Carter’s music earned him a number of high profile accolades, including two Pulitzer Prizes, even though many listeners struggle with the complexity of his compositions. Carter continued to compose music until very recently, having completed his last piece in August this year. New York Times have reported that he passed away in his Manhattan apartment yesterday (November 5, 2012). He had lived in the same apartment since he and his wife purchased it in 1945.

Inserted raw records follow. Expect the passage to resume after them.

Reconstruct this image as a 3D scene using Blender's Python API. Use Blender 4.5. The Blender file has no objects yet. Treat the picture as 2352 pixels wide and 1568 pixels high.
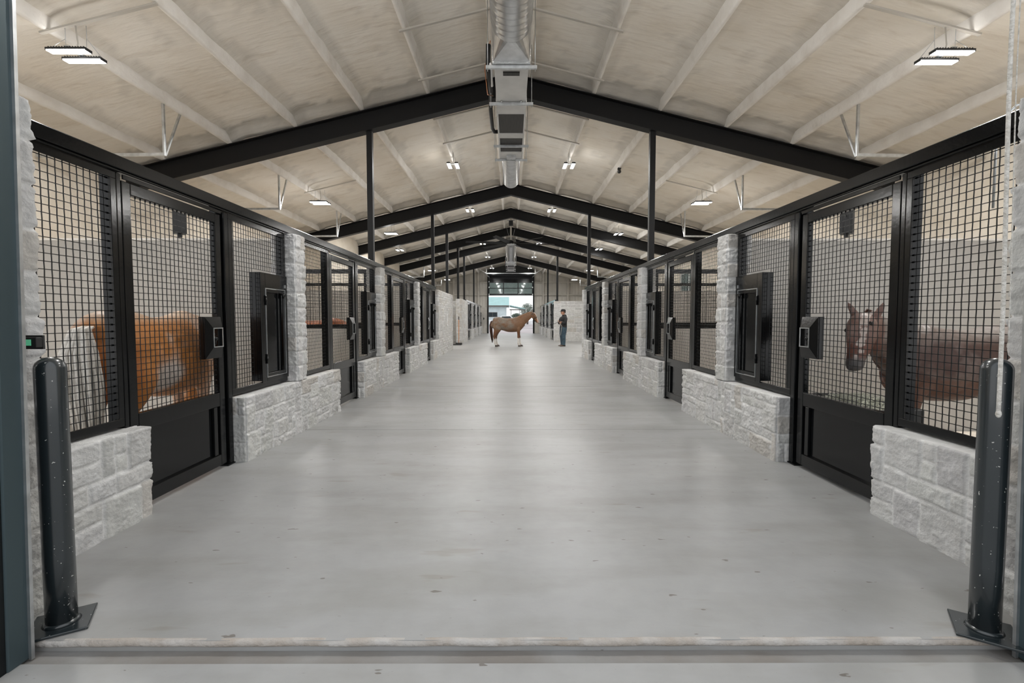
import bpy, math, random
from mathutils import Vector, noise, Matrix
PI = math.pi
S = bpy.context.scene
C = S.collection
random.seed(7)

# ------------------------------------------------------------------ camera
cam = bpy.data.objects.new('camera', bpy.data.cameras.new('camera'))
C.objects.link(cam); S.camera = cam
cam.data.sensor_width = 36; cam.data.lens = 36 * 1105 / 2352
cam.data.clip_start = 0.05; cam.data.clip_end = 600
cam.location = (-0.01, 0, 1.345)
cam.rotation_euler = (PI/2 - math.atan(54/1105), 0, -math.atan(3/1105))

# ------------------------------------------------------------------ world and exposure
W = bpy.data.worlds.new('sky'); S.world = W; W.use_nodes = True
nt = W.node_tree; nt.nodes.clear()
wo = nt.nodes.new('ShaderNodeOutputWorld'); bg = nt.nodes.new('ShaderNodeBackground')
tc = nt.nodes.new('ShaderNodeTexCoord'); sx = nt.nodes.new('ShaderNodeSeparateXYZ')
rp = nt.nodes.new('ShaderNodeValToRGB')
rp.color_ramp.elements[0].position = 0.0; rp.color_ramp.elements[0].color = (1, 1, 1, 1)
rp.color_ramp.elements[1].position = 0.6; rp.color_ramp.elements[1].color = (0.92, 0.96, 1, 1)
nt.links.new(tc.outputs['Generated'], sx.inputs[0]); nt.links.new(sx.outputs['Z'], rp.inputs[0])
nt.links.new(rp.outputs[0], bg.inputs['Color']); nt.links.new(bg.outputs[0], wo.inputs[0])
bg.inputs['Strength'].default_value = 1.4
LED_POWER = 86.0
S.view_settings.view_transform = 'Standard'; S.view_settings.look = 'None'
S.view_settings.exposure = 0.0; S.view_settings.gamma = 1
S.view_settings.use_curve_mapping = False
S.cycles.max_bounces = 8; S.cycles.diffuse_bounces = 6; S.cycles.glossy_bounces = 3
S.cycles.transmission_bounces = 4; S.cycles.sample_clamp_indirect = 6
S.cycles.use_denoising = True

# ------------------------------------------------------------------ materials
def mat(name, col, rough=0.6, metal=0.0, var=0.0, scale=8.0, bump=0.0, bscale=30.0, col2=None, attr=None,
        spec=0.5, stretch=None, detail=4, coat=0, coords='Object', lo=0.35, hi=0.65):
    m = bpy.data.materials.new(name); m.use_nodes = True
    n = m.node_tree.nodes; l = m.node_tree.links; b = n['Principled BSDF']
    b.inputs['Base Color'].default_value = (*col, 1); b.inputs['Roughness'].default_value = rough
    b.inputs['Metallic'].default_value = metal; b.inputs['Specular IOR Level'].default_value = spec
    if coat: b.inputs['Coat Weight'].default_value = coat; b.inputs['Coat Roughness'].default_value = .12
    t = n.new('ShaderNodeTexCoord'); mp = n.new('ShaderNodeMapping'); l.new(t.outputs[coords], mp.inputs[0])
    if stretch: mp.inputs['Scale'].default_value = stretch
    src = None
    if col2 is None and var: col2 = tuple(c * (1 - var) for c in col)
    if col2 is not None:
        no = n.new('ShaderNodeTexNoise'); no.inputs['Scale'].default_value = scale; no.inputs['Detail'].default_value = detail
        l.new(mp.outputs[0], no.inputs['Vector'])
        r = n.new('ShaderNodeValToRGB'); r.color_ramp.elements[0].position = lo; r.color_ramp.elements[1].position = hi
        r.color_ramp.elements[0].color = (*col2, 1); r.color_ramp.elements[1].color = (*col, 1)
        l.new(no.outputs['Fac'], r.inputs[0]); src = r.outputs[0]
    if attr:
        a = n.new('ShaderNodeAttribute'); a.attribute_name = attr
        if src is None: src = a.outputs['Color']
        else:
            mx = n.new('ShaderNodeMix'); mx.data_type = 'RGBA'; mx.blend_type = 'MULTIPLY'; mx.inputs[0].default_value = 1
            l.new(src, mx.inputs[6]); l.new(a.outputs['Color'], mx.inputs[7]); src = mx.outputs[2]
    if src is not None: l.new(src, b.inputs['Base Color'])
    if bump:
        no = n.new('ShaderNodeTexNoise'); no.inputs['Scale'].default_value = bscale; no.inputs['Detail'].default_value = 5
        l.new(mp.outputs[0], no.inputs['Vector'])
        bp = n.new('ShaderNodeBump'); bp.inputs['Strength'].default_value = bump; bp.inputs['Distance'].default_value = .02
        l.new(no.outputs['Fac'], bp.inputs['Height']); l.new(bp.outputs[0], b.inputs['Normal'])
    m['src'] = 1
    return m
def emis(name, col, st):
    m = bpy.data.materials.new(name); m.use_nodes = True; b = m.node_tree.nodes['Principled BSDF']
    b.inputs['Base Color'].default_value = (*col, 1)
    b.inputs['Emission Color'].default_value = (*col, 1); b.inputs['Emission Strength'].default_value = st
    return m
M = {}
M['black'] = mat('black_gloss_paint', (.0045, .005, .0055), .15, var=.25, scale=5, bump=.02, bscale=40, spec=.34)
M['wire'] = mat('black_wire', (.006, .0065, .007), .3, spec=.35)
M['panel'] = mat('black_sheet', (.004, .0045, .005), .12, spec=.3, bump=.02, bscale=3)
M['frame'] = mat('black_beam_paint', (.007, .007, .0075), .5, spec=.25)
M['jamb'] = mat('dark_jamb_paint', (.004, .006, .007), .45, spec=.2)
M['galv'] = mat('galvanised', (.62, .64, .65), .38, metal=.9, var=.25, scale=12)
M['duct'] = mat('duct_metal', (.66, .67, .68), .30, metal=.95, var=.2, scale=6, bump=.04, bscale=5)
M['foil'] = mat('foil_tape', (.75, .75, .74), .25, metal=.95, bump=.5, bscale=40)
M['strut'] = mat('painted_strut', (.52, .49, .44), .6, metal=.1)
M['unit'] = mat('unit_sheet', (.66, .66, .65), .42, metal=.2, var=.12, scale=4)
M['coil'] = mat('coil_fins', (.055, .052, .05), .55, metal=.3, var=.3, scale=80, stretch=(1, .05, 1))
M['stone'] = mat('limestone', (.60, .605, .605), .9, col2=(.51, .512, .51), scale=9, attr='tint', bump=.45, bscale=50, spec=.2)
M['foam_purlin'] = mat('foamed_purlin', (.84, .81, .765), .85, col2=(.74, .70, .645), scale=3, bump=.6, bscale=9, spec=.2, lo=.3, hi=.55)
M['wallp'] = mat('stall_wall_panel', (.50, .48, .45), .7, var=.06, scale=2, spec=.3)
M['tan'] = mat('tan_foam_wall', (.76, .70, .61), .85, col2=(.68, .61, .51), scale=2.5, bump=.4, bscale=12)
M['greywall'] = mat('grey_foam_wall', (.52, .50, .455), .85, col2=(.40, .38, .345), scale=1.6, bump=.5, bscale=8)
M['gable'] = mat('dark_gable', (.075, .078, .076), .7, var=.2, scale=2)
M['white'] = mat('white_paint', (.8, .8, .8), .4)
M['rope'] = mat('cream_rope', (.66, .64, .60), .9, col2=(.48, .46, .42), scale=60, bump=.6, bscale=90)
M['darkrope'] = mat('dark_rope', (.02, .02, .022), .8)
M['rubber'] = mat('black_rubber', (.015, .015, .015), .6)
M['orange'] = mat('orange_handle', (.55, .20, .05), .5)
M['copper'] = mat('copper_pipe', (.6, .25, .12), .3, metal=.9)
M['coat'] = mat('horse_coat', (1, 1, 1), .48, attr='tint', col2=(.78, .76, .74), scale=22, bump=.12, bscale=160, spec=.35)
M['hoof'] = mat('hoof_horn', (.06, .045, .035), .5)
M['eye'] = mat('dark_eye', (.01, .006, .004), .08)
M['skin'] = mat('skin', (.50, .26, .17), .55)
M['hair'] = mat('hair', (.02, .014, .01), .8)
M['jacket'] = mat('black_jacket', (.013, .014, .016), .75, bump=.3, bscale=18)
M['jeans'] = mat('blue_denim', (.055, .095, .125), .85, col2=(.025, .045, .065), scale=9, bump=.3, bscale=25)
M['boot'] = mat('brown_leather', (.10, .065, .045), .5)
M['cap'] = mat('black_cap', (.012, .012, .014), .8)
M['leather'] = mat('dark_halter', (.018, .014, .012), .5)
M['ledlens'] = emis('led_lens', (1, .985, .96), 9)
M['green'] = emis('green_indicator', (.10, .42, .24), .45)
M['teal'] = mat('teal_metal_roof', (.34, .58, .56), .5)
M['siding'] = mat('pale_siding', (.62, .72, .74), .6)
M['darktrim'] = mat('dark_trim', (.12, .11, .10), .6)
M['leaf'] = mat('tree_leaf', (.36, .42, .36), .9, var=.4, scale=2)
M['bark'] = mat('tree_bark', (.12, .10, .08), .9)
M['carwhite'] = mat('white_car_paint', (.75, .77, .78), .25)
M['carglass'] = mat('dark_car_glass', (.02, .03, .035), .1)
M['gravel'] = mat('gravel_lot', (.50, .45, .45), .95, col2=(.42, .37, .37), scale=.6)
M['bed'] = mat('wood_shavings', (.80, .75, .67), .95, col2=(.60, .53, .44), scale=30, bump=1, bscale=40)
M['jamb2'] = mat('blue_grey_steel', (.05, .075, .085), .4, metal=.4)
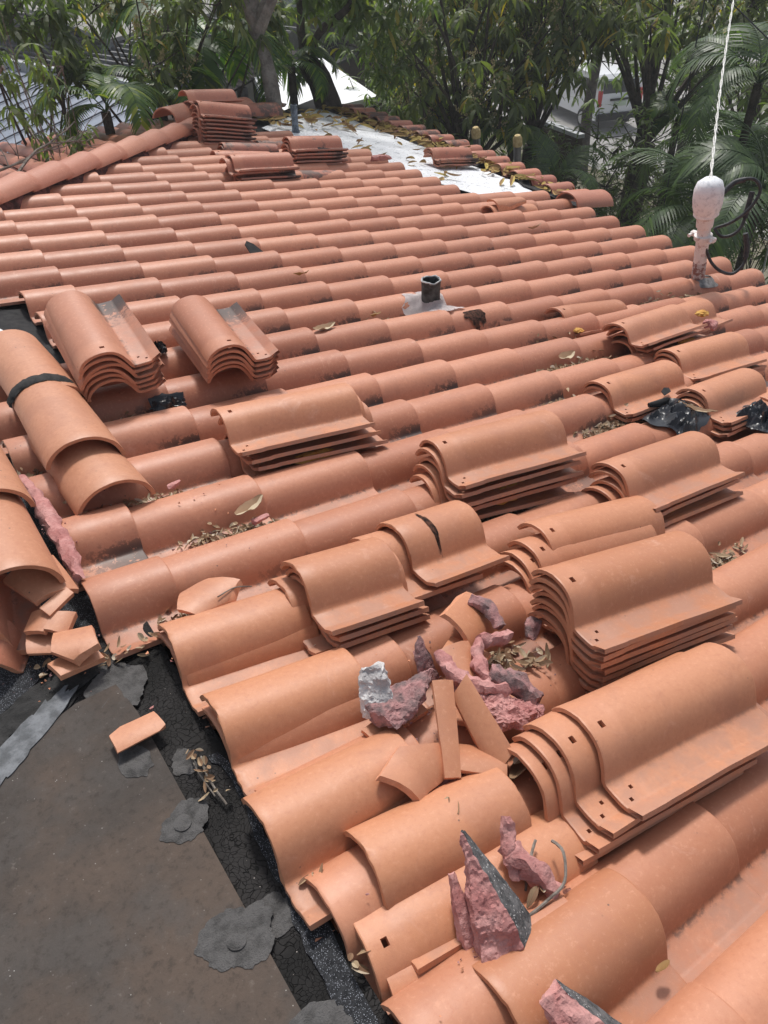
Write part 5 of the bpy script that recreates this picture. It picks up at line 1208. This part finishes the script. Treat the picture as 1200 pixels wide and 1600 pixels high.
bm = bmesh.new(); tube(bm, smooth([(d0.x+.5, d0.y-.3, GZ), (d0.x+.3, d0.y-.15, -2.2), d0, d1], sub=6), [.20-.004*k for k in range(19)], 12, jag=.12)
tube(bm, smooth([d1, ray_at(470, 50, 10.5), d2, ray_at(462, -50, 10.6)]), [.055-.001*k for k in range(16)], 8, jag=.1)
tube(bm, smooth([d1, ray_at(500, 50, 10.4), ray_at(545, 10, 10.5), ray_at(570, -40, 10.6)]), [.05-.001*k for k in range(16)], 8, jag=.1)
obj('trunk', bm, M['barkdark'], dt)
lb = bmesh.new()
for k in range(170): whorl(lb, ray_at(rs.gauss(540, 50), rs.gauss(-40, 40), rs.uniform(10, 11.5)), rs, .22, 10, .35)
for k in range(60): whorl(lb, ray_at(rs.gauss(598, 16), rs.gauss(80, 35), rs.uniform(10, 11.5)), rs, .16, 8, .3)
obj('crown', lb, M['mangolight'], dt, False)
pl = ray_at(1006, 190, 13); bm = bmesh.new(); tube(bm, [(pl.x-.1, pl.y, GZ), (pl.x, pl.y, pl.z), (pl.x+.08, pl.y, pl.z+2.5)], .075, 10); tag(obj('dark_pole', bm, M['barkdark']), 'slim dark pole standing against the pale street', 'pole')

# lighter trees further off and understory
BG = [(470, 25, 24, 2.2, 'mangolight', 'sunlit tree behind the grey walled house'), (620, 10, 22, 2.6, 'mangolight', 'sunlit tree behind the big mango'), (1110, 25, 21, 2.8, 'mangolight', 'bright leafed tree at the top right behind the palms'), (760, -10, 24, 3, 'mangolight', 'sunlit tree far behind the flowering mango'),
      (950, -15, 27, 3, 'mangolight', 'bright tree across the street'), (310, 20, 20, 2.0, 'bush', 'dark tree behind the pale annex'), (1200, 60, 16, 2.0, 'bush', 'dark tree at the right frame edge'), (170, 0, 26, 2.0, 'bush', 'dark tree above the slatted screen')]
for k, (x, y, d, r, mt, lab) in enumerate(BG):
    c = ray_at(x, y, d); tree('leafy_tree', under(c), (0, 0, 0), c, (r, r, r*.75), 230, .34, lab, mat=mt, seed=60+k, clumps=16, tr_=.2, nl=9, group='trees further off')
SH = [(905, 300, 12.0, .8, 'bush', 'shrub below the van'), (975, 290, 11.5, .95, 'bush', 'round leaved shrub beside the eave corner'), (1070, 350, 12.0, .9, 'bush', 'dark shrub beneath the palms'), (1165, 430, 10.5, 1.1, 'bush', 'dark shrub below the cable loops'), (825, 290, 12.5, .6, 'bush', 'shrub behind the ladder'),
      (1120, 250, 14, 1.4, 'bush', 'dense shrub behind the palms'), (690, 210, 14.5, 1.5, 'bush', 'dark shrub under the big mango'), (590, 165, 13, .7, 'mangolight', 'light green shrub right of the white roof'), (1200, 330, 12.5, 1.2, 'bush', 'shrub at the right frame edge')]
for k, (x, y, d, r, mt, lab) in enumerate(SH):
    c = ray_at(x, y, d); tree('shrub', under(c), (0, 0, 0), c, (r, r, r*.9), int(150*r*r+60) if x != 960 else 40, .13 if mt == 'bush' else .16, lab, mat=mt, seed=80+k, clumps=12, tr_=.05, nl=9, droop=.15, cat='shrub', group='understory shrubs', low=-1)

# ------------------------------------------------------------------ palms
def frond_bm(L, nl, ll, droop, seed, wl=.040, fan=False):
    rs = random.Random(seed); bm = bmesh.new(); pts = []; p = Vector((0, 0, 0)); el = .95; n = 24
    for k in range(n+1):
        pts.append(p.copy()); d = Vector((math.cos(el), 0, math.sin(el))); p = p+d*L/n; el -= droop/n*(1+1.2*k/n)
    tube(bm, pts, [.012*(1-.8*k/n) for k in range(n+1)], 4, cap=False)
    for k in range(nl):
        u = .16+.83*k/(nl-1); q = u*n; i = min(n-1, int(q)); c = pts[i].lerp(pts[i+1], q-i); t = (pts[i+1]-pts[i]).normalized()
        l_ = ll*(math.sin(math.pi*(.12+.80*u))**.7)*rs.uniform(.9, 1.08)
        for sg in (-1, 1):
            d = (Vector((0, sg, 0))*.95+t*(.45+.5*u)+Vector((0, 0, .25))).normalized(); pp = c.copy(); prev = None
            nrm = d.cross(t).normalized(); wv = d.cross(nrm).normalized()
            for m_ in range(5):
                v = m_/4; w = wl*.5*(1-.9*v**1.6)*(.5 if m_ == 0 else 1); r_ = [bm.verts.new(pp-wv*w), bm.verts.new(pp+wv*w)]
                if prev: bm.faces.new((prev[0], prev[1], r_[1], r_[0]))
                prev = r_; d = (d+Vector((0, 0, -.17-.10*rs.random()))).normalized(); pp = pp+d*l_/4
    return bm
def frmesh(mat, **k):
    bm = frond_bm(**k); me = bpy.data.meshes.new('palm_frond_mesh'); bm.to_mesh(me); bm.free(); me.materials.append(M[mat]); return me
FD = [frmesh('palm', L=1.9, nl=36, ll=.54, droop=1.5, seed=1), frmesh('palm', L=1.6, nl=32, ll=.48, droop=2.0, seed=2)]
FL = [frmesh('palmlight', L=1.5, nl=28, ll=.48, droop=1.6, seed=3, wl=.052), frmesh('palmlight', L=1.2, nl=24, ll=.42, droop=1.9, seed=4, wl=.052)]
def palm(c, n, F_, label, seed, sc=1, stem=.05):
    rs = random.Random(seed); c = Vector(c); r = empty('palm_tree', (c.x, c.y, GZ), label=label, cat='palm', group='palms beyond the roof edge')
    bm = bmesh.new(); tube(bm, [(c.x+.1, c.y, GZ), (c.x+.05, c.y+.05, (GZ+c.z)/2), c], [stem*1.3, stem, stem*.9], 10); obj('trunk', bm, M['barkdark'], r)
    for k in range(n):
        a = k*2.4+rs.uniform(-.3, .3); m = Matrix.Translation(c) @ Matrix.Rotation(a, 4, 'Z') @ Matrix.Rotation(rs.uniform(-.45, .55), 4, 'Y') @ Matrix.Rotation(rs.uniform(-.4, .4), 4, 'X') @ Matrix.Scale(sc*rs.uniform(.8, 1.1), 4)
        meshobj('frond', F_[k % len(F_)], m, r)
palm(ray_at(1185, 130, 9.9), 11, FD, 'tall dark palm at the upper right behind the wire', 1, .8)
palm(ray_at(1150, 240, 10.6), 11, FD, 'dark palm spreading left behind the weatherhead', 2, .85)
palm(ray_at(1190, 300, 9.2), 12, FD, 'dark palm at the right frame edge behind the cable loops', 3, .8)
palm(ray_at(1095, 345, 9.6), 10, FD, 'low dark palm left of the mast', 4, .85)
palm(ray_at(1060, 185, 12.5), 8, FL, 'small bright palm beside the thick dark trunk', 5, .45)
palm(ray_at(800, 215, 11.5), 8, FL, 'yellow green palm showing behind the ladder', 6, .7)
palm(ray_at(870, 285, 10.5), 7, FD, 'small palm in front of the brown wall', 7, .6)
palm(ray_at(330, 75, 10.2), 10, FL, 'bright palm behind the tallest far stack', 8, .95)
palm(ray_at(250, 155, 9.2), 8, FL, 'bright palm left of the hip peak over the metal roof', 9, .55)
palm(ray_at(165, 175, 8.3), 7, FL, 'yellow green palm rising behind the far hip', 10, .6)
palm(ray_at(455, 105, 10.2), 7, FL, 'palm fronds between the grey and the black trunk', 11, .55)

# ------------------------------------------------------------------ thin volume added as a lens veil, lifts the dark background
bm = bmesh.new(); box(bm, (12, 22, 1.2), (160, 150, 17.2)); hz = obj('lens_veil', bm, [], None, False); tag(hz, kind='stuff')
hm = bpy.data.materials.new('lens_veil'); hm.use_nodes = True; hn = hm.node_tree.nodes; hn.clear(); ho = hn.new('ShaderNodeOutputMaterial'); hv = hn.new('ShaderNodeVolumePrincipled')
hv.inputs['Color'].default_value = (.92, .95, 1, 1); hv.inputs['Density'].default_value = .0028; hv.inputs['Anisotropy'].default_value = .2
hm.node_tree.links.new(hv.outputs[0], ho.inputs['Volume']); hz.data.materials.append(hm)
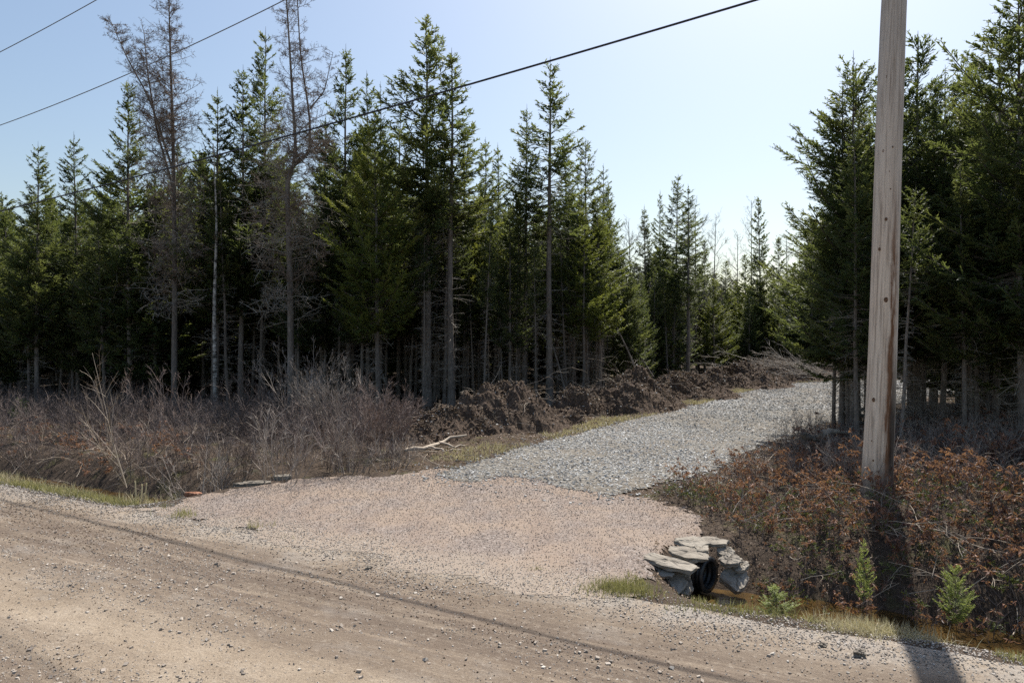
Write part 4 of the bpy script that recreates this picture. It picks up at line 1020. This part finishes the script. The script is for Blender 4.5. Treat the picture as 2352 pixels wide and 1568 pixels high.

Such was Carter’s well-earned popularity, that he began to impose rules on the major orchestras that commissioned works from him, For one, he refused to be tied to a deadline, insisting that his work will simply be ready when it is ready. For many years, he also refused to accept commissions from orchestras that had not previously played his music. Although he shunned opera for many years, he wrote his first opera, What Next? at the age of 90. It received its premiere at the Berlin Staatsoper Unter den Linden, followed by an American premiere at the legendary Carnegie Hall.

Carter married his wife, Helen Frost-Jones, a sculptor and art critic. She passed away in 1998 and he is survived by a son, David and a grandson. Commenting on the complexity of his music, he once commented “it seems to me that if a work has something remarkable to say, then someone who wants to whistle it will find something in it to whistle. But these things are very subjective.”